Un encouragement positif pour ceux et celles qui écoutaient Jésus. Une liberté phénoménale pour considérer les alliances qui tissent nos existences, alliances héritées ou créées, que nous sommes invités à considérer à leur juste place. En y étant jamais asservis, mais en prenant soin et en veillant à ce qu’elles soient des liens et des lieux de vie, de liberté, de paix. Et si ce n’est plus le cas, comme Ruth dans les structures moabites d’avant son mariage, ou si le temps est à autre chose comme pour Jésus, les alliances évoluent, se recomposent. Ce que je crois, en lisant ces textes, et en me rappelant que Dieu a re-proclamé son alliance en libérant son peuple de l’esclavage d’Egypte, c’est qu’il veut nous voir dans des alliances et des loyautés qui nous font vivre, qui nous aident à être bons et justes, qui nous amènent de la joie. Elles se tissent dans la durée et dans différents contextes, familial, amical, relationnel, dans nos engagements professionnels, sociaux, politiques, associatifs, dans nos loisirs, dans tout ce qui fait notre vie en lien avec les autres – voire avec nous-mêmes.
 
Dire cela, c’est aussi garder espoir face aux alliances importantes mais qui se brisent, par le deuil, par la rupture, par l’exil. Ou par la distance qui nous est imposée les uns par rapport aux autres depuis plusieurs mois et qui, malgré notre bonne volonté et notre créativité, use quand même notre coeur et érode nos liens. Voyons le chemin de Noémi : l’alliance du Seigneur demeure, fidèle à jamais même si nous nous sentons en errance, détachés, voire en révolte. « Revenez au Seigneur, car il se laisse trouver » disait Esaïe.
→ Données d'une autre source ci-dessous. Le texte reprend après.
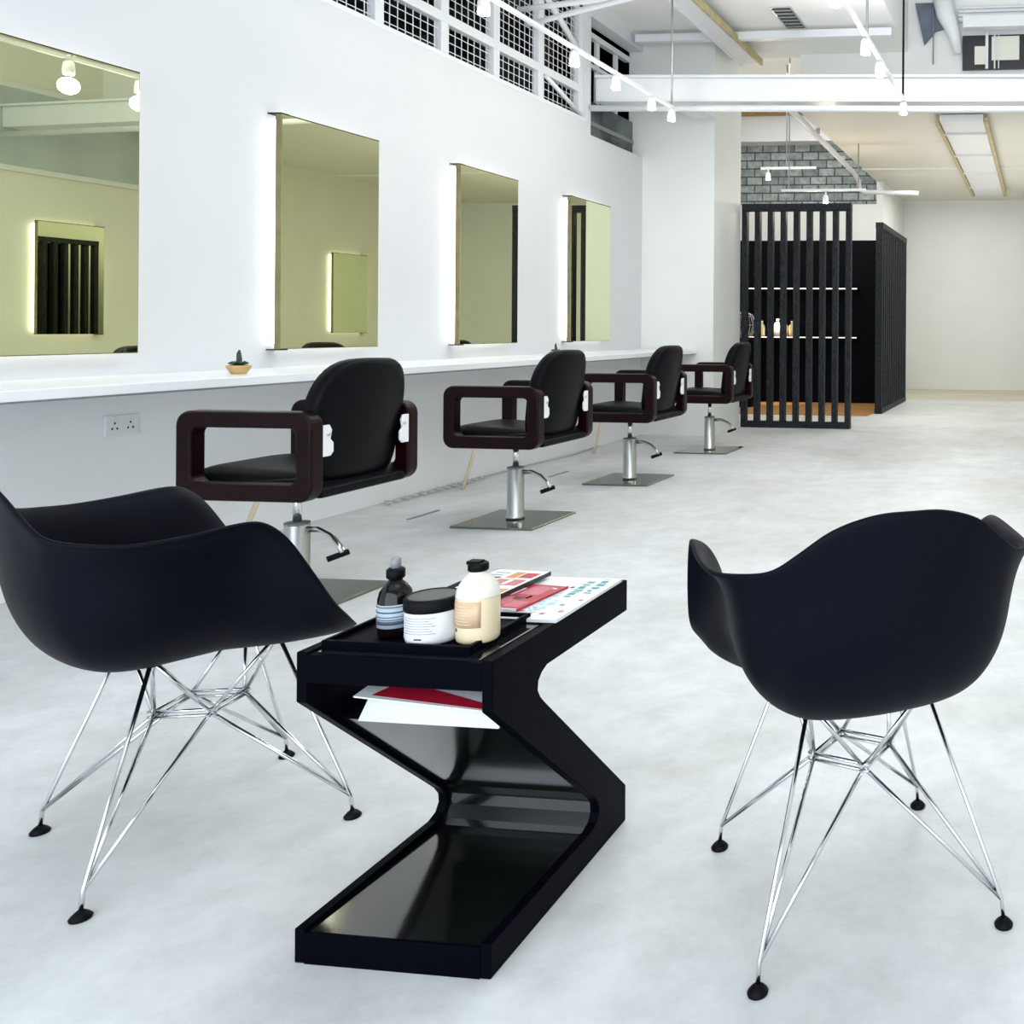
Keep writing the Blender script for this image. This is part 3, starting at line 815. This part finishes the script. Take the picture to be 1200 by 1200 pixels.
# magazines: each cover is a sheet with printed blocks (u0, u1, v0, v1, print), u across, v away from the front
def magazine(name, label, loc, rz, w_, d_, th, blocks, spine=None):
    o = thing(name, label, 'magazine', loc, rz, None)
    MB().box(-w_ / 2, w_ / 2, -d_ / 2, d_ / 2, 0, th).build('pages', M['paper'], o)
    names = sorted(set(b[4] for b in blocks)); mb = MB()
    for q, (u0, u1, v0, v1, mm) in enumerate(blocks):
        mb.box((u0 - .5) * w_, (u1 - .5) * w_, (v0 - .5) * d_, (v1 - .5) * d_, th, th + .0003 + .00006 * (q % 6), names.index(mm))
    mb.build('cover_print', [M[m] for m in names], o)
    if spine:
        MB().box(w_ / 2, w_ / 2 + .002, -d_ / 2, d_ / 2, -.0, th + .0007).build('spine', M[spine], o)
    return o


rnd = random.Random(3)
MZ = .5454
blk = []
for (u0, v0, v1, mm) in ((.66, .50, .93, 'teal'), (.82, .60, .97, 'teal'), (.50, .30, .60, 'sky'), (.62, .22, .42, 'sky')):
    v = v0
    while v < v1:
        L_ = rnd.uniform(.02, .07); blk.append((u0, u0 + rnd.uniform(.05, .10), v, min(v1, v + L_), mm)); v += L_ + rnd.uniform(.012, .035)
for r_ in range(13):
    u = .08
    while u < .60:
        L_ = rnd.uniform(.03, .10); blk.append((u, u + L_, .035 + r_ * .020, .041 + r_ * .020, 'ink_l')); u += L_ + .03
for u0, v0 in ((.72, .10), (.88, .16), (.90, .42), (.56, .72), (.78, .30), (.45, .14)):
    blk.append((u0, u0 + .05, v0, v0 + .035, rnd.choice(['dk', 'grey', 'pink'])))
magazine('open_magazine', 'open white magazine with teal headings at the back right of the side table', (-1.020, 1.785, MZ), math.radians(1), .185, .285, .006, blk)
blk = [(.1, .8, .05 + k_ * .06, .065 + k_ * .06, 'ink_l') for k_ in range(14)]
magazine('magazine', 'white magazine lying flat under the red booklet, beside the tray', (-1.145, 1.755, MZ), math.radians(2), .06, .17, .006, blk)
blk = [(.02, .98, .02, .98, 'red'), (.08, .5, .15, .45, 'pink'), (.55, .92, .08, .30, 'pink'), (.3, .8, .55, .92, 'pink'), (.12, .22, .5, .8, 'paper'),
       (.4, .62, .36, .46, 'dk'), (.66, .74, .4, .52, 'paper'), (.44, .54, .62, .8, 'paper'), (.7, .9, .84, .88, 'paper')]
magazine('booklet', 'red and pink booklet lying on the open white magazine', (-1.068, 1.768, MZ + .0068), math.radians(-6), .095, .165, .004, blk, spine='red')
blk = [(.42, .95, .10, .42, 'orange'), (.5, .8, .14, .26, 'green'), (.40, .92, .52, .70, 'pink'), (.05, .36, .08, .30, 'grey'), (.08, .34, .36, .44, 'dk'), (.45, .62, .74, .93, 'orange'),
       (.66, .92, .76, .92, 'red'), (.06, .30, .52, .66, 'sky'), (.08, .36, .72, .76, 'dk'), (.08, .30, .80, .84, 'ink_l'), (.08, .36, .88, .91, 'ink_l'), (.62, .7, .54, .68, 'paper'), (.55, .6, .3, .4, 'red')]
magazine('magazine', 'orange and white picture magazine with dark spine, topmost of the pile', (-1.160, 1.800, MZ + .0125), math.radians(-3), .125, .235, .008, blk, spine='dk')

# the two booklets in the slot under the table top
b1 = thing('booklet', 'white booklet with a red cover stripe in the slot under the table top', 'booklet', (-1.082, 1.522, .4520))
b1.rotation_euler = (math.radians(9), math.radians(2.2), math.radians(-2))
MB().box(-.135, .128, -.040, .045, 0, .003).build('pages', M['paper'], b1)
MB().prism([(-.105, -.032), (.128, -.036), (.128, -.024), (-.085, .020)], 'z', .0031, .0036).build('cover_stripe', M['red'], b1)
b2 = thing('booklet', 'plain white folded booklet lowest in the slot under the table top', 'booklet', (-1.075, 1.500, .4035))
MB().prism([(.0, .0), (.004, .0), (.035, .034), (.080, .037), (.080, .040), (.032, .038)], 'x', -.145, .125).build('pages', M['paper'], b2)

# ------------------------------------------------------------------ reception: slatted screens, shelf unit
def slat_screen(label, loc, rz, length, nb, zt, d=.09):
    o = thing('slatted_screen', label, 'screen', loc, rz)
    bw = .060
    MB().box(0, length, 0, d, 0, .07).build('bottom_rail', M['slat'], o, bevel=.004)
    MB().box(0, length, 0, d, zt - .08, zt).build('top_rail', M['slat'], o, bevel=.004)
    pitch = (length - bw) / (nb - 1)
    for i in range(nb):
        MB().box(i * pitch, i * pitch + bw, .005, d - .005, .07, zt - .08).build('slat', M['slat'], o, bevel=.004)
    return o


slat_screen('tall black slatted timber screen standing beside the white column', (-3.325, 9.74, 0), 0, 1.245, 9, 2.50)
slat_screen('tall black slatted screen seen edge-on, right of the reception', (-2.035, 11.53, 0), math.radians(90), 2.12, 14, 2.50, .10)

su = thing('display_unit', 'black display wall unit with two thin lit shelves behind the screen', 'shelving', (-4.55, 13.10, 0))
MB().box(-.4, 2.40, 0, .06, .0, 2.42).build('back_panel', M['black'], su)
MB().box(2.30, 2.36, -.35, 0, 0, 2.42).build('side_panel', M['black'], su)
for z_ in (.985, 1.70):
    s_ = MB().box(.28, 1.90, -.24, -.001, z_ - .028, z_).build('shelf', M['black'], su)
    MB().box(.28, 1.90, -.246, -.24, z_ - .016, z_ - .002).build('light_strip', mat('shelf_led', (1, 1, 1), .5, emit=(1, .95, .8), estr=1.6 if z_ > 1 else .9), s_)


def shelf_bottle(x, y, z, s, m_, label):
    o = thing('product_bottle', label, 'bottle', (x, y, z), 0, 'lit products on the display shelf')
    MB().lathe([(.04 * s, 0), (.045 * s, .01 * s), (.045 * s, .13 * s), (.03 * s, .16 * s), (.018 * s, .17 * s)], seg=16).build('bottle_body', m_, o)
    MB().lathe([(.018 * s, .168 * s), (.018 * s, .21 * s)], seg=12).build('cap', M['plastic_w'], o)


for x, y, z, s, mm, lab in [(-4.10, 12.95, .985, 1.1, M['cream_plastic'], 'cream bottle standing leftmost on the lower lit shelf'),
                            (-3.97, 12.93, .985, 1.0, M['glow_amber'], 'amber bottle second from the left on the lower lit shelf'),
                            (-3.86, 12.95, .985, 1.25, M['plastic_w'], 'tall white bottle in the middle of the lower lit shelf'),
                            (-3.75, 12.93, .985, 1.15, M['cream_plastic'], 'cream bottle fourth from the left on the lower lit shelf'),
                            (-3.64, 12.95, .985, 1.1, M['glow_amber'], 'amber bottle standing rightmost on the lower lit shelf')]:
    shelf_bottle(x, y, z, s, mm, lab)
sl = bpy.data.lights.new('shelf_fill_spot', 'SPOT'); sl.energy = 120; sl.color = (1, .8, .5); sl.spot_size = math.radians(40); sl.shadow_soft_size = .03  # added spot to warm and brighten the shelf bottles
so_ = bpy.data.objects.new('shelf_fill_spot', sl); COL.objects.link(so_); so_.location = (-3.85, 12.80, 1.66); so_.rotation_euler = (math.radians(6), 0, 0)
k = MB()
for i in range(7):
    a = math.radians(i * 180 / 7)
    pts = [(.17 * math.sin(t_) * math.cos(a), .17 * math.sin(t_) * math.sin(a), .20 - .20 * math.cos(t_)) for t_ in [math.pi * q / 8 * 2 for q in range(8)]]
    k.tube(pts, .004, 5, closed=True)
for zz in (.08, .2, .32):
    rr = math.sqrt(max(0, .17 ** 2 * (1 - ((zz - .2) / .2) ** 2)))
    k.tube([(rr * math.cos(2 * math.pi * q / 16), rr * math.sin(2 * math.pi * q / 16), zz) for q in range(16)], .004, 5, closed=True)
st = tag(k.build('wire_globe', M['satin'], loc=(-4.12, 12.2, .95)), 'thin wire globe behind the left slats of the screen', 'ornament')
pd = thing('plinth', 'black plinth under the wire globe behind the screen', 'plinth', (-4.12, 12.2, .012))
MB().box(-.16, .16, -.16, .16, 0, .918).build('body', M['black'], pd, bevel=.005)
MB().box(-.17, .17, -.17, .17, .918, .938).build('top', M['black'], pd, bevel=.003)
Il ne nous abandonne jamais et peut nous inspirer de nouveaux chemins, où les alliances nouvelles nous aideront d’abord à survivre, avant de passer ce cap derrière lequel nous retrouverons le goût de la vie ; certainement, il nous attend. A son heure, mais pleinement.
 
Je vous souhaite de joyeuses et belles alliances, dans la confiance à notre Dieu qui les inspire.